I have chosen this quote for this week’s focus because of the many examples we see daily of people having problems with conflict resolution. Whether it is fights on Jerry Springer, or mud-slinging in political campaigns, or simply arguments among friends or family members, I think it’s safe to say that often, “resolution” isn’t the goal of those involved. Instead, most people want to convince the other of the righteousness of their position, which ironically, almost always has the opposite result.

Therefore, the first thing we should do when we find ourselves in a conflict is to determine our goal… do we truly want to resolve the issue and come to some common understanding, or are we just tying to “win” or “be right?”

If resolution is our goal (and really why should it not be?) then it will be important to understand the role that understanding will play in the process. While this makes sense, have you noticed how rare this is, and how difficult this can be for many people? There are at least two reasons for this. First, few of us grew up with those in our lives modeling understanding as a necessary ingredient in conflict resolution. What we saw from our parents and teachers was the importance of obedience, or at the very least, giving in to those in authority. Secondly, many people are worried that their willingness to “understand” another’s position will be interpreted as agreement, and since they don’t agree, they can’t say that they understand.
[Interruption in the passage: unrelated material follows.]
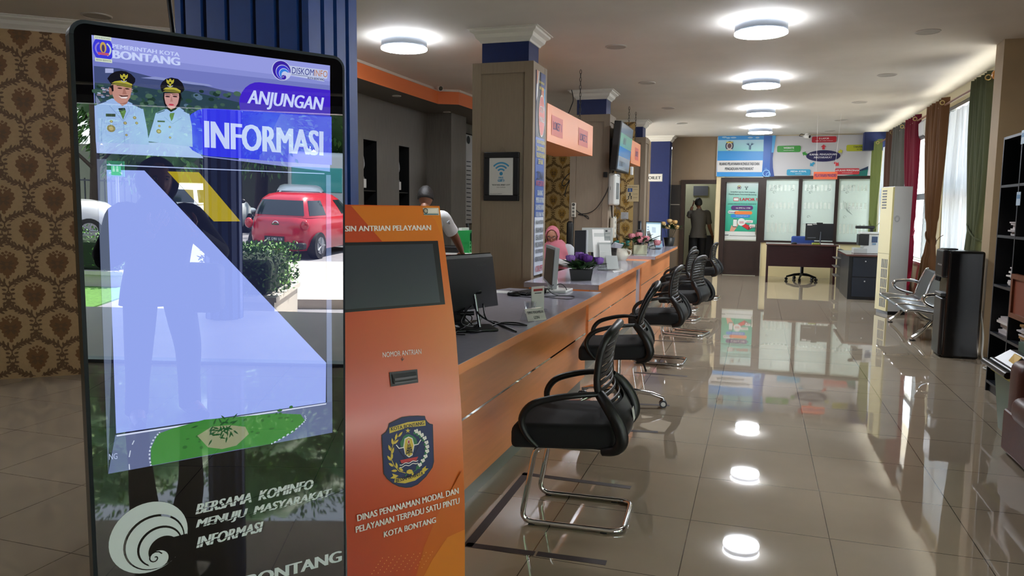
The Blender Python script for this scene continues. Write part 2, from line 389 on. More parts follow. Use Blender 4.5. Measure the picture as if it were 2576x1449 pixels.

In other words, understanding was not taught to us as a way to resolve conflict as children, and we tend to misunderstand it as meaning agreement, and this leaves most of us at a loss when we are trying to resolve conflict.

Instead, I suggest that we look at the value of understanding so that we can minimize the amount of conflict in our lives, and maximize our ability to deal successfully with others. The first thing understanding does is give us valuable information about why the other person is upset or resistant. Until we know this, our ability to successfully address their concerns will be minimal. Secondly, it deals with their fear that “we don’t get it,” and until they feel that their perspective has been heard and understood, they won’t be able to see our solutions as valuable.

On the other hand, when we are willing to “first understand and then be understood,” as Steven Covey suggested, we not only allow them to let go of the need to defend their position, we gain valuable insight into how we need to frame our solution so that they hear it as valuable. As we are doing this, however, it doesn’t necessarily mean that we agree with them. If someone tells us that they believe that Martians are controlling their brain waves, we can understand how that would be upsetting to them without needing to agree. In fact, a simple response, such as, “I can see how you would be upset by that,” or, “I can see how that would be important to you,” can go a long way towards laying a foundation for a more solution-focused conversation.

Therefore, if conflict resolution is truly your goal, I suggest you begin to practice this perspective of gaining understanding and acknowledging this understanding to those with whom you find yourself in conflict. And, who knows, if we become skilled at this process and teach it to those we love, they may grow up being much more skilled at interpersonal interaction and conflict resolution than we ever were.